_AIM OF THE EXERCISE_. From the listing that follows, extract every line and set it down unaltered.

_DATA SHOWN_.
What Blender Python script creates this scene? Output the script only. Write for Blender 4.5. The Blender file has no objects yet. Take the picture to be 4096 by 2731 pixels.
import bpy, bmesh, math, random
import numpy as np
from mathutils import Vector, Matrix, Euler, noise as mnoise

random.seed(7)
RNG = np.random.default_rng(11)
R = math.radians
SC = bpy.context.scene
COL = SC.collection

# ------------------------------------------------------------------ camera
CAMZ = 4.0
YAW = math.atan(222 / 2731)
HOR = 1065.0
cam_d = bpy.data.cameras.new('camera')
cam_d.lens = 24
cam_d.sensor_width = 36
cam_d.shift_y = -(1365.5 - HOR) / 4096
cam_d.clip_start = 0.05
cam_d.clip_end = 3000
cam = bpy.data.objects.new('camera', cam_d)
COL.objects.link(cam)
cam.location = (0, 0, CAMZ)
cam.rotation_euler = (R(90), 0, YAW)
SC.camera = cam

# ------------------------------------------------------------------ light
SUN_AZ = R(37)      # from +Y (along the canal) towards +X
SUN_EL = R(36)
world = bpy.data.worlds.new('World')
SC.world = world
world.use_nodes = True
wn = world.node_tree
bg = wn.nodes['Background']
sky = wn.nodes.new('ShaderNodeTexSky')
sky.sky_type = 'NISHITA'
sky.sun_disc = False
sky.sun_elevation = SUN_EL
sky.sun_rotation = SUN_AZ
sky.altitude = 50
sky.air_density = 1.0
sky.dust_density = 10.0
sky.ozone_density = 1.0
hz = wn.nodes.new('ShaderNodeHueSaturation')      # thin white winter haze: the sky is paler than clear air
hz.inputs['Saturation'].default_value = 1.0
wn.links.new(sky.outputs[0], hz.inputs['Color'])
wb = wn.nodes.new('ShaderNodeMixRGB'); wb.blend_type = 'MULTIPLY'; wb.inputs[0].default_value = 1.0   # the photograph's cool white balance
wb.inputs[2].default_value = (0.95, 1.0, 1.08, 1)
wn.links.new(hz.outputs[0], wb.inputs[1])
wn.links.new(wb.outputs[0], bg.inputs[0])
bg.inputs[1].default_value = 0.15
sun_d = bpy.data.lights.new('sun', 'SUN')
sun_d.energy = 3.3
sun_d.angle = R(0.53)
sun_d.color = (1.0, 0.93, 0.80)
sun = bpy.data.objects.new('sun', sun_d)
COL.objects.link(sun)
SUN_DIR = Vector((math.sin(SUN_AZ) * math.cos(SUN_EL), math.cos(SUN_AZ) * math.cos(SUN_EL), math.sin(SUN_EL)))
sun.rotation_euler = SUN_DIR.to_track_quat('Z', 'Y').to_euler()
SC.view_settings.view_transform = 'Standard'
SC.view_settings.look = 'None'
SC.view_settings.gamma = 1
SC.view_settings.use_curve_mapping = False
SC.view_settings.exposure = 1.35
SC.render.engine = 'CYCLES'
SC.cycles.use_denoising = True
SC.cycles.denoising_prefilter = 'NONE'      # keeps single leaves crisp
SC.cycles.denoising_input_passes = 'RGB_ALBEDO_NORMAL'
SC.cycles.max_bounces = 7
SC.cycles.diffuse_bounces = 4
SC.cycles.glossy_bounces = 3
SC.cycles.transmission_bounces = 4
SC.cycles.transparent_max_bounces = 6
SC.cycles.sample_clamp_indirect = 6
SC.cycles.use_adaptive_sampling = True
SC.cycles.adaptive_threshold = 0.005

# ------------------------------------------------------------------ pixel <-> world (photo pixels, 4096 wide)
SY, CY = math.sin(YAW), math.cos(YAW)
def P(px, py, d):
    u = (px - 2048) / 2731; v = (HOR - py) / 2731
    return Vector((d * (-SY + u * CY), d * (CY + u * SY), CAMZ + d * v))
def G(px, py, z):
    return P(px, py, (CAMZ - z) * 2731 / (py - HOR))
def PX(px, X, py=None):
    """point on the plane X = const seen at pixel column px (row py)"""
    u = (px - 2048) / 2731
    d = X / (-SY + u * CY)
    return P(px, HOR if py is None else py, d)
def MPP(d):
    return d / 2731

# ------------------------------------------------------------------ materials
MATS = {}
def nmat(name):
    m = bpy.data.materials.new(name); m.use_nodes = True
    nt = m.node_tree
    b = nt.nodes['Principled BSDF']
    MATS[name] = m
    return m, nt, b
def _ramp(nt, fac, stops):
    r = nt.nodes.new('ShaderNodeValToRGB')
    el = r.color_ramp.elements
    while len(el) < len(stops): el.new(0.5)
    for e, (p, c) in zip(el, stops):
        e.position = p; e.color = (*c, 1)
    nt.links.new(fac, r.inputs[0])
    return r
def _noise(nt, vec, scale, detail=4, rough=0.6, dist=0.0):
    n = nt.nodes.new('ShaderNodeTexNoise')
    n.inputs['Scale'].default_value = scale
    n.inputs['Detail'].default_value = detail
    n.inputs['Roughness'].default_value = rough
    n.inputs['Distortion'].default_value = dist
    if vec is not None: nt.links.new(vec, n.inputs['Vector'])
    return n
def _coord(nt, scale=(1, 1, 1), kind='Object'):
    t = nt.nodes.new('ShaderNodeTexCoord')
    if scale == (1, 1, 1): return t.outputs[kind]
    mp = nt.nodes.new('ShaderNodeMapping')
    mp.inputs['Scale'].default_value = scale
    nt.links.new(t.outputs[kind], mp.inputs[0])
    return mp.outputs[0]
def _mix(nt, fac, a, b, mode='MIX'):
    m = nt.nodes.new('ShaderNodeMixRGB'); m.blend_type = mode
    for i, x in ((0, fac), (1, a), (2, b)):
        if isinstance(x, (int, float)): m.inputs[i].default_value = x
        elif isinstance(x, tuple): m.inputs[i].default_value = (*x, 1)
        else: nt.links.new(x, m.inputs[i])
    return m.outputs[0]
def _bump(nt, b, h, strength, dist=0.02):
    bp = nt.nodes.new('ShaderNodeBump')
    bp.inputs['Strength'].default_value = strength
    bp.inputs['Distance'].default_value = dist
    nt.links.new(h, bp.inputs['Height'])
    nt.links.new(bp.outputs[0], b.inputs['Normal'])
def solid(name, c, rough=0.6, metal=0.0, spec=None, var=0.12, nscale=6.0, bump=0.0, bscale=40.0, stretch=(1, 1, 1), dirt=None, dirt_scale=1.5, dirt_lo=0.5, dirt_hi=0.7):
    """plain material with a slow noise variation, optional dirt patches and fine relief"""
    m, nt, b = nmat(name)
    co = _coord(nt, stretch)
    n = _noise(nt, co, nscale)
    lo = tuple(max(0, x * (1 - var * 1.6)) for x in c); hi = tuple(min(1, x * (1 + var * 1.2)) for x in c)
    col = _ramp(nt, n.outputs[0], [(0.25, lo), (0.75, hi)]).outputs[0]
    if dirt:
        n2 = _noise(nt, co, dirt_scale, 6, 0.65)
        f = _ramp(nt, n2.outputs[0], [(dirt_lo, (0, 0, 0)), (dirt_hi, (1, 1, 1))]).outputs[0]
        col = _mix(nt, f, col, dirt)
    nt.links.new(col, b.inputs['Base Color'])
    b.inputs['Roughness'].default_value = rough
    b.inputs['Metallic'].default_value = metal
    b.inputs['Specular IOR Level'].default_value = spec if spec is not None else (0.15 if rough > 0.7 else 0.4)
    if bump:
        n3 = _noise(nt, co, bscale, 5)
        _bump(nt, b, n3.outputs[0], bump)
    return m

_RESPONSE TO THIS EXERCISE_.
What Blender Python script creates this scene? Output the script only. Write for Blender 4.5. The Blender file has no objects yet. Take the picture to be 4096 by 2731 pixels.
import bpy, bmesh, math, random
import numpy as np
from mathutils import Vector, Matrix, Euler, noise as mnoise

random.seed(7)
RNG = np.random.default_rng(11)
R = math.radians
SC = bpy.context.scene
COL = SC.collection

# ------------------------------------------------------------------ camera
CAMZ = 4.0
YAW = math.atan(222 / 2731)
HOR = 1065.0
cam_d = bpy.data.cameras.new('camera')
cam_d.lens = 24
cam_d.sensor_width = 36
cam_d.shift_y = -(1365.5 - HOR) / 4096
cam_d.clip_start = 0.05
cam_d.clip_end = 3000
cam = bpy.data.objects.new('camera', cam_d)
COL.objects.link(cam)
cam.location = (0, 0, CAMZ)
cam.rotation_euler = (R(90), 0, YAW)
SC.camera = cam

# ------------------------------------------------------------------ light
SUN_AZ = R(37)      # from +Y (along the canal) towards +X
SUN_EL = R(36)
world = bpy.data.worlds.new('World')
SC.world = world
world.use_nodes = True
wn = world.node_tree
bg = wn.nodes['Background']
sky = wn.nodes.new('ShaderNodeTexSky')
sky.sky_type = 'NISHITA'
sky.sun_disc = False
sky.sun_elevation = SUN_EL
sky.sun_rotation = SUN_AZ
sky.altitude = 50
sky.air_density = 1.0
sky.dust_density = 10.0
sky.ozone_density = 1.0
hz = wn.nodes.new('ShaderNodeHueSaturation')      # thin white winter haze: the sky is paler than clear air
hz.inputs['Saturation'].default_value = 1.0
wn.links.new(sky.outputs[0], hz.inputs['Color'])
wb = wn.nodes.new('ShaderNodeMixRGB'); wb.blend_type = 'MULTIPLY'; wb.inputs[0].default_value = 1.0   # the photograph's cool white balance
wb.inputs[2].default_value = (0.95, 1.0, 1.08, 1)
wn.links.new(hz.outputs[0], wb.inputs[1])
wn.links.new(wb.outputs[0], bg.inputs[0])
bg.inputs[1].default_value = 0.15
sun_d = bpy.data.lights.new('sun', 'SUN')
sun_d.energy = 3.3
sun_d.angle = R(0.53)
sun_d.color = (1.0, 0.93, 0.80)
sun = bpy.data.objects.new('sun', sun_d)
COL.objects.link(sun)
SUN_DIR = Vector((math.sin(SUN_AZ) * math.cos(SUN_EL), math.cos(SUN_AZ) * math.cos(SUN_EL), math.sin(SUN_EL)))
sun.rotation_euler = SUN_DIR.to_track_quat('Z', 'Y').to_euler()
SC.view_settings.view_transform = 'Standard'
SC.view_settings.look = 'None'
SC.view_settings.gamma = 1
SC.view_settings.use_curve_mapping = False
SC.view_settings.exposure = 1.35
SC.render.engine = 'CYCLES'
SC.cycles.use_denoising = True
SC.cycles.denoising_prefilter = 'NONE'      # keeps single leaves crisp
SC.cycles.denoising_input_passes = 'RGB_ALBEDO_NORMAL'
SC.cycles.max_bounces = 7
SC.cycles.diffuse_bounces = 4
SC.cycles.glossy_bounces = 3
SC.cycles.transmission_bounces = 4
SC.cycles.transparent_max_bounces = 6
SC.cycles.sample_clamp_indirect = 6
SC.cycles.use_adaptive_sampling = True
SC.cycles.adaptive_threshold = 0.005

# ------------------------------------------------------------------ pixel <-> world (photo pixels, 4096 wide)
SY, CY = math.sin(YAW), math.cos(YAW)
def P(px, py, d):
    u = (px - 2048) / 2731; v = (HOR - py) / 2731
    return Vector((d * (-SY + u * CY), d * (CY + u * SY), CAMZ + d * v))
def G(px, py, z):
    return P(px, py, (CAMZ - z) * 2731 / (py - HOR))
def PX(px, X, py=None):
    """point on the plane X = const seen at pixel column px (row py)"""
    u = (px - 2048) / 2731
    d = X / (-SY + u * CY)
    return P(px, HOR if py is None else py, d)
def MPP(d):
    return d / 2731

# ------------------------------------------------------------------ materials
MATS = {}
def nmat(name):
    m = bpy.data.materials.new(name); m.use_nodes = True
    nt = m.node_tree
    b = nt.nodes['Principled BSDF']
    MATS[name] = m
    return m, nt, b
def _ramp(nt, fac, stops):
    r = nt.nodes.new('ShaderNodeValToRGB')
    el = r.color_ramp.elements
    while len(el) < len(stops): el.new(0.5)
    for e, (p, c) in zip(el, stops):
        e.position = p; e.color = (*c, 1)
    nt.links.new(fac, r.inputs[0])
    return r
def _noise(nt, vec, scale, detail=4, rough=0.6, dist=0.0):
    n = nt.nodes.new('ShaderNodeTexNoise')
    n.inputs['Scale'].default_value = scale
    n.inputs['Detail'].default_value = detail
    n.inputs['Roughness'].default_value = rough
    n.inputs['Distortion'].default_value = dist
    if vec is not None: nt.links.new(vec, n.inputs['Vector'])
    return n
def _coord(nt, scale=(1, 1, 1), kind='Object'):
    t = nt.nodes.new('ShaderNodeTexCoord')
    if scale == (1, 1, 1): return t.outputs[kind]
    mp = nt.nodes.new('ShaderNodeMapping')
    mp.inputs['Scale'].default_value = scale
    nt.links.new(t.outputs[kind], mp.inputs[0])
    return mp.outputs[0]
def _mix(nt, fac, a, b, mode='MIX'):
    m = nt.nodes.new('ShaderNodeMixRGB'); m.blend_type = mode
    for i, x in ((0, fac), (1, a), (2, b)):
        if isinstance(x, (int, float)): m.inputs[i].default_value = x
        elif isinstance(x, tuple): m.inputs[i].default_value = (*x, 1)
        else: nt.links.new(x, m.inputs[i])
    return m.outputs[0]
def _bump(nt, b, h, strength, dist=0.02):
    bp = nt.nodes.new('ShaderNodeBump')
    bp.inputs['Strength'].default_value = strength
    bp.inputs['Distance'].default_value = dist
    nt.links.new(h, bp.inputs['Height'])
    nt.links.new(bp.outputs[0], b.inputs['Normal'])
def solid(name, c, rough=0.6, metal=0.0, spec=None, var=0.12, nscale=6.0, bump=0.0, bscale=40.0, stretch=(1, 1, 1), dirt=None, dirt_scale=1.5, dirt_lo=0.5, dirt_hi=0.7):
    """plain material with a slow noise variation, optional dirt patches and fine relief"""
    m, nt, b = nmat(name)
    co = _coord(nt, stretch)
    n = _noise(nt, co, nscale)
    lo = tuple(max(0, x * (1 - var * 1.6)) for x in c); hi = tuple(min(1, x * (1 + var * 1.2)) for x in c)
    col = _ramp(nt, n.outputs[0], [(0.25, lo), (0.75, hi)]).outputs[0]
    if dirt:
        n2 = _noise(nt, co, dirt_scale, 6, 0.65)
        f = _ramp(nt, n2.outputs[0], [(dirt_lo, (0, 0, 0)), (dirt_hi, (1, 1, 1))]).outputs[0]
        col = _mix(nt, f, col, dirt)
    nt.links.new(col, b.inputs['Base Color'])
    b.inputs['Roughness'].default_value = rough
    b.inputs['Metallic'].default_value = metal
    b.inputs['Specular IOR Level'].default_value = spec if spec is not None else (0.15 if rough > 0.7 else 0.4)
    if bump:
        n3 = _noise(nt, co, bscale, 5)
        _bump(nt, b, n3.outputs[0], bump)
    return m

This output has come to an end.